## Problem details
Retype, word for word, the lines from the first line of the entries through the line that holds "r_.data.flip_normals()"; leave out the pictures.

* begin Data excerpts *

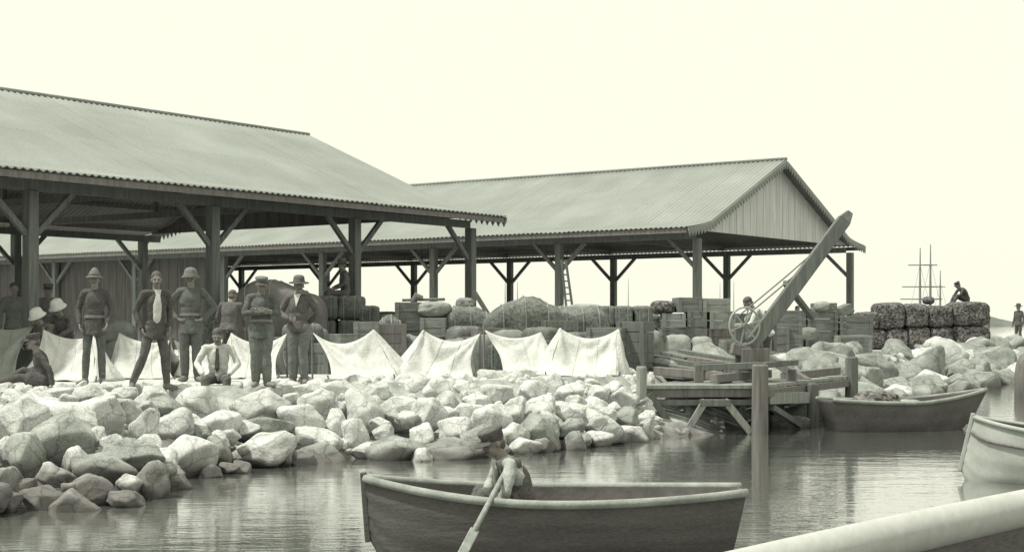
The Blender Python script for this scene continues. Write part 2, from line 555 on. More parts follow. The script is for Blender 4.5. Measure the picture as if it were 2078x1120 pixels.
def shed(name, label, C, al, ac, L, Wd, Rs, near_s, far_s, pw, roofm, wall_from=None, gap_at=None, gable_m='board', inset=.95, end_in=.5):
    """C: near eave corner at the gable end; al: unit vector along the ridge; ac: unit vector across"""
    C = V((C[0], C[1], EZ))
    root = thing(name, (C.x, C.y, GZ), label, 'shed', 'iron roofed sheds on the quay')
    pt = lambda s, x, z=0.0: C + al * s + ac * x + UP * z
    xs_half = [0, .08, .15, .22, .32, .45, .6, .75, .9, 1.0]
    pitch = .16
    n = int(L / pitch * 6)
    for side in (0, 1):
        xs = [k * Wd / 2 for k in xs_half]
        if side:
            xs = [Wd - x for x in xs]
        def fn(a, c, xs=xs):
            s = a * L
            j = c * (len(xs) - 1)
            x = xs[int(round(j))]
            z = prof_z(x, Wd, Rs)
            sheet = .012 * noise.noise(V((int(s / .8) * 7.3, int(round(j)) * 1.7, side * 9)))
            return pt(s, x, z + .020 * math.sin(2 * math.pi * s / pitch) + sheet)
        mb = MB()
        mb.grid(fn, n, len(xs) - 1)
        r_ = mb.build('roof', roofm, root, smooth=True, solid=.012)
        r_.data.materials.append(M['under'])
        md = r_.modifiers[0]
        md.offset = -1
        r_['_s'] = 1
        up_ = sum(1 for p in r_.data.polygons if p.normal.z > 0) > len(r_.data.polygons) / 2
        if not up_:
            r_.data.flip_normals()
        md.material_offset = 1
        del r_['_s']
    mb = MB()
    mb.tube([pt(-.02, Wd / 2, Rs + .02), pt(L, Wd / 2, Rs + .02)], .05, 8)
    mb.build('ridge_cap', roofm, root, smooth=True)
    for x in (0.06, Wd - 0.06):
        mb = MB()
        mb.beam(pt(.05, x, -.10), pt(L, x, -.10), .04, .12)
        mb.build('fascia', 'timber_dk', root)
    # gable board with vertical planks
    prof = [k * Wd / 2 for k in xs_half] + [Wd - k * Wd / 2 for k in xs_half[::-1][1:]]
    mb = MB()
    x = .75
    k = 0
    while x < Wd - .75:
        x1 = min(x + .22, Wd - .75)
        off = .006 * (k % 2)
        z0 = -.02
        za, zb = prof_z(x, Wd, Rs) - .05, prof_z(x1, Wd, Rs) - .05
        q = [pt(end_in - .12 - off, x, z0), pt(end_in - .12 - off, x1 - .008, z0), pt(end_in - .12 - off, x1 - .008, zb), pt(end_in - .12 - off, x, za)]
        mb.prism(q, al * .03)
        x = x1
        k += 1
    mb.build('gable', gable_m, root)
    # toothed bargeboard
    mb = MB()
    step = .17
    x = 0.0
    while x < Wd - .01:
        x1 = min(x + step, Wd)
        xm = (x + x1) / 2
        za, zb = prof_z(x, Wd, Rs), prof_z(x1, Wd, Rs)
        mb.prism([pt(0, x, za - .02), pt(0, x, za - .11), pt(0, xm, (za + zb) / 2 - .27), pt(0, x1, zb - .11), pt(0, x1, zb - .02)], al * -.03)
        x = x1
    mb.build('bargeboard', roofm, root)
    # purlins
    for k in (.16, .36, .56, .76, .95):
        for x in (k * Wd / 2, Wd - k * Wd / 2):
            mb = MB()
            z = prof_z(x, Wd, Rs) - .09
            mb.beam(pt(end_in - .06, x, z), pt(L - .1, x, z), .07, .09)
            mb.build('purlin', 'timber_dk', root)
    PT = -.30      # plate underside level
    for x in (inset, Wd - inset):
        mb = MB()
        mb.beam(pt(.3, x, PT + .12), pt(L, x, PT + .12), .14, .18)
        mb.build('beam', 'timber', root)
    # posts
    def post(s, x, both):
        mb = MB()
        top = pt(s, x, PT + .03)
        bot = V((top.x, top.y, GZ - .05))
        mb.beam(bot, top, pw, pw, up=al)
        po = mb.build('post', 'timber', root, bevel=.012)
        for sg in ((-1, 1) if both else (1,)):
            if s + sg * .9 < .2:
                continue
            mb = MB()
            mb.beam(pt(s + sg * pw * .45, x, PT - .75), pt(s + sg * .92, x, PT + .05), .09, .1)
            mb.build('brace', 'timber', po)
    for s in near_s:
        post(s, inset, s > 1.5)
    for s in far_s:
        post(s, Wd - inset, s > 1.5)
    for s in far_s[1:]:
        mb = MB()
        mb.beam(pt(s + .14, inset, PT + .30), pt(s + .14, Wd - inset, PT + .30), .1, .16)
        mb.build('tie_beam', 'timber_dk', root)
        for x in (.5 * Wd,):
            mb = MB()
            mb.beam(pt(s + .14, x, PT + .38), pt(s + .14, x, Rs - .1), .1, .1, up=al)
            mb.build('king_post', 'timber_dk', root)
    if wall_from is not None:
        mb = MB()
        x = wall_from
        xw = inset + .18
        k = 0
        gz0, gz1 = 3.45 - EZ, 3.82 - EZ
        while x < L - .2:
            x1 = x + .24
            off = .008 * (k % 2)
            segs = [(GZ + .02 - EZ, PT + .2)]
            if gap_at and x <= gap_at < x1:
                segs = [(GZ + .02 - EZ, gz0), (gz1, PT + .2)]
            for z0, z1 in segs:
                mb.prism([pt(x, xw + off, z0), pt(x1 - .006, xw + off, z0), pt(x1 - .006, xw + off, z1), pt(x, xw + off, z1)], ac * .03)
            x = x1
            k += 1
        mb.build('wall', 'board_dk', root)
    return root, pt

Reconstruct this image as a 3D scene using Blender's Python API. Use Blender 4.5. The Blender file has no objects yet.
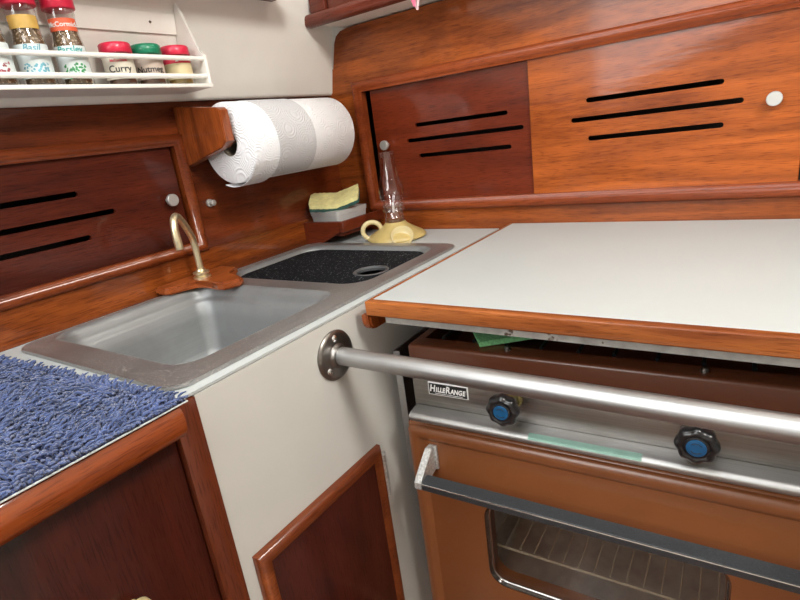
import bpy, bmesh, math, random
from mathutils import Vector, Matrix
random.seed(7)
sc = bpy.context.scene
C = sc.collection
PI = math.pi

# ------------------------------------------------------------------ materials
def newmat(name):
    m = bpy.data.materials.new(name); m.use_nodes = True
    nt = m.node_tree
    return m, nt, nt.nodes['Principled BSDF'], nt.nodes['Material Output']

def setp(b, **k):
    names = dict(col='Base Color', rough='Roughness', metal='Metallic', coat='Coat Weight', coatr='Coat Roughness',
                 spec='Specular IOR Level', trans='Transmission Weight', ior='IOR', alpha='Alpha', sheen='Sheen Weight',
                 sss='Subsurface Weight', emit='Emission Color', emits='Emission Strength')
    for a, v in k.items():
        s = b.inputs[names[a]]
        if a in ('col', 'emit'): v = (v[0], v[1], v[2], 1)
        s.default_value = v

def noise(nt, vec, scale, detail=4, rough=.55, dist=0):
    n = nt.nodes.new('ShaderNodeTexNoise')
    n.inputs['Scale'].default_value = scale; n.inputs['Detail'].default_value = detail
    n.inputs['Roughness'].default_value = rough; n.inputs['Distortion'].default_value = dist
    if vec: nt.links.new(vec, n.inputs['Vector'])
    return n

def mapping(nt, sc3, loc=(0, 0, 0), rot=(0, 0, 0)):
    t = nt.nodes.new('ShaderNodeTexCoord'); m = nt.nodes.new('ShaderNodeMapping')
    m.inputs['Scale'].default_value = sc3; m.inputs['Location'].default_value = loc; m.inputs['Rotation'].default_value = rot
    nt.links.new(t.outputs['Object'], m.inputs['Vector'])
    return m.outputs[0]

def ramp(nt, fac, stops):
    r = nt.nodes.new('ShaderNodeValToRGB')
    while len(r.color_ramp.elements) < len(stops): r.color_ramp.elements.new(.5)
    for e, (p, c) in zip(r.color_ramp.elements, stops):
        e.position = p; e.color = (c[0], c[1], c[2], 1)
    nt.links.new(fac, r.inputs[0])
    return r.outputs[0]

def mixc(nt, fac, a, b, mode='MIX'):
    m = nt.nodes.new('ShaderNodeMix'); m.data_type = 'RGBA'; m.blend_type = mode
    if hasattr(fac, 'links'): nt.links.new(fac, m.inputs[0])
    else: m.inputs[0].default_value = fac
    for i, v in ((6, a), (7, b)):
        if hasattr(v, 'links'): nt.links.new(v, m.inputs[i])
        else: m.inputs[i].default_value = (v[0], v[1], v[2], 1)
    return m.outputs[2]

def bump(nt, b, h, strength=.2, dist=.001):
    n = nt.nodes.new('ShaderNodeBump'); n.inputs['Strength'].default_value = strength; n.inputs['Distance'].default_value = dist
    nt.links.new(h, n.inputs['Height']); nt.links.new(n.outputs[0], b.inputs['Normal'])
    return n

def wood(name, dark, light, axis='x', loc=(0, 0, 0), rough=.32, coat=.7, coatr=.1, figure=.5, fine=1.0, bmp=.25):
    m, nt, b, o = newmat(name)
    def s(a, c_):   # along-grain, across-grain
        return tuple(a if ax == axis else c_ for ax in 'xyz')
    big = noise(nt, mapping(nt, s(1.6, 9), loc), 1.0, 5, .6, 1.4)
    med = noise(nt, mapping(nt, s(4, 60), loc), 1.0, 5, .6, .6)
    pore = noise(nt, mapping(nt, s(38, 620), loc), 1.0, 2, .5, 0)
    mid = tuple((d + l) / 2 for d, l in zip(dark, light))
    c1 = ramp(nt, big.outputs[0], [(.30, dark), (.48, mid), (.70, light)])
    c2 = ramp(nt, med.outputs[0], [(.32, (.55, .5, .48)), (.62, (1.12, 1.12, 1.12))])
    c = mixc(nt, figure, c1, c2, 'MULTIPLY')
    pr = ramp(nt, pore.outputs[0], [(.34, (.55, .48, .45)), (.46, (1, 1, 1))])
    c = mixc(nt, .8 * fine, c, pr, 'MULTIPLY')
    # darker figure veins
    vein = noise(nt, mapping(nt, s(1.1, 16), (loc[0] + 3, loc[1] + 1, loc[2] + 2)), 1.0, 3, .5, 2.2)
    vr = ramp(nt, vein.outputs[0], [(.485, (1, 1, 1)), (.5, (.62, .5, .42)), (.515, (1, 1, 1))])
    c = mixc(nt, .55 * figure, c, vr, 'MULTIPLY')
    nt.links.new(c, b.inputs['Base Color'])
    setp(b, rough=max(rough, .45), coat=coat, coatr=coatr, spec=.12)
    bump(nt, b, pore.outputs[0], bmp, .0006)
    # faint waviness of the varnish
    w = noise(nt, mapping(nt, s(14, 60), loc), 1.0, 2, .5, .3)
    bn = nt.nodes.new('ShaderNodeBump'); bn.inputs['Strength'].default_value = .15; bn.inputs['Distance'].default_value = .0012
    nt.links.new(w.outputs[0], bn.inputs['Height']); nt.links.new(bn.outputs[0], b.inputs['Coat Normal'])
    return m

def plain(name, col, rough=.5, metal=0, coat=0, var=.08, vscale=18, spec=.5, bmp=0, bscale=200, speck=None, specks=.62, coatr=.1):
    m, nt, b, o = newmat(name)
    n = noise(nt, mapping(nt, (1, 1, 1)), vscale, 4, .6, .3)
    d = tuple(x * (1 - var) for x in col); l = tuple(min(1, x * (1 + var)) for x in col)
    c = ramp(nt, n.outputs[0], [(.3, d), (.7, l)])
    if speck:
        n2 = noise(nt, mapping(nt, (1, 1, 1)), speck[1], 3, .6, 0)
        f = ramp(nt, n2.outputs[0], [(specks, (0, 0, 0)), (specks + .05, (1, 1, 1))])
        c = mixc(nt, f, c, speck[0])
    nt.links.new(c, b.inputs['Base Color'])
    setp(b, rough=rough, metal=metal, coat=coat, spec=spec, coatr=coatr)
    if bmp:
        n3 = noise(nt, mapping(nt, (1, 1, 1)), bscale, 3, .6, 0)
        bump(nt, b, n3.outputs[0], bmp, .001)
    return m

def brushed(name, col, axis='x', rough=.34, metal=1.0, streak=.25, spots=None):
    m, nt, b, o = newmat(name)
    s = tuple(3 if ax == axis else 420 for ax in 'xyz')
    n = noise(nt, mapping(nt, s), 1.0, 4, .6, 0)
    c = ramp(nt, n.outputs[0], [(.3, tuple(x * (1 - streak) for x in col)), (.7, col)])
    big = noise(nt, mapping(nt, (1, 1, 1)), 9, 4, .6, .5)
    cb = ramp(nt, big.outputs[0], [(.35, (.78, .76, .74)), (.6, (1, 1, 1))])
    c = mixc(nt, .6, c, cb, 'MULTIPLY')
    if spots:
        sp = noise(nt, mapping(nt, (1, 1, 1)), 420, 2, .7, 0)
        area = noise(nt, mapping(nt, (1, 1, 1)), 7, 2, .5, 0)
        ma = nt.nodes.new('ShaderNodeMath'); ma.operation = 'MULTIPLY'
        nt.links.new(ramp(nt, sp.outputs[0], [(.58, (0, 0, 0)), (.63, (1, 1, 1))]), ma.inputs[0])
        nt.links.new(ramp(nt, area.outputs[0], [(.35, (.2, .2, .2)), (.55, (.75, .75, .75))]), ma.inputs[1])
        c = mixc(nt, ma.outputs[0], c, spots)
        mr = nt.nodes.new('ShaderNodeMath'); mr.operation = 'SUBTRACT'; mr.inputs[0].default_value = metal
        nt.links.new(ma.outputs[0], mr.inputs[1]); nt.links.new(mr.outputs[0], b.inputs['Metallic'])
    nt.links.new(c, b.inputs['Base Color'])
    setp(b, rough=rough)
    if not spots: setp(b, metal=metal)
    rr = nt.nodes.new('ShaderNodeMapRange'); rr.inputs[3].default_value = rough - .07; rr.inputs[4].default_value = rough + .12
    nt.links.new(n.outputs[0], rr.inputs[0]); nt.links.new(rr.outputs[0], b.inputs['Roughness'])
    bump(nt, b, n.outputs[0], .06, .0004)
    return m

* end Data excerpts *

## Answer for this exercise
The Blender Python script for this scene continues. Write part 2, from line 555 on. More parts follow. The script is for Blender 4.5. Measure the picture as if it were 2078x1120 pixels.
def shed(name, label, C, al, ac, L, Wd, Rs, near_s, far_s, pw, roofm, wall_from=None, gap_at=None, gable_m='board', inset=.95, end_in=.5):
    """C: near eave corner at the gable end; al: unit vector along the ridge; ac: unit vector across"""
    C = V((C[0], C[1], EZ))
    root = thing(name, (C.x, C.y, GZ), label, 'shed', 'iron roofed sheds on the quay')
    pt = lambda s, x, z=0.0: C + al * s + ac * x + UP * z
    xs_half = [0, .08, .15, .22, .32, .45, .6, .75, .9, 1.0]
    pitch = .16
    n = int(L / pitch * 6)
    for side in (0, 1):
        xs = [k * Wd / 2 for k in xs_half]
        if side:
            xs = [Wd - x for x in xs]
        def fn(a, c, xs=xs):
            s = a * L
            j = c * (len(xs) - 1)
            x = xs[int(round(j))]
            z = prof_z(x, Wd, Rs)
            sheet = .012 * noise.noise(V((int(s / .8) * 7.3, int(round(j)) * 1.7, side * 9)))
            return pt(s, x, z + .020 * math.sin(2 * math.pi * s / pitch) + sheet)
        mb = MB()
        mb.grid(fn, n, len(xs) - 1)
        r_ = mb.build('roof', roofm, root, smooth=True, solid=.012)
        r_.data.materials.append(M['under'])
        md = r_.modifiers[0]
        md.offset = -1
        r_['_s'] = 1
        up_ = sum(1 for p in r_.data.polygons if p.normal.z > 0) > len(r_.data.polygons) / 2
        if not up_:
            r_.data.flip_normals()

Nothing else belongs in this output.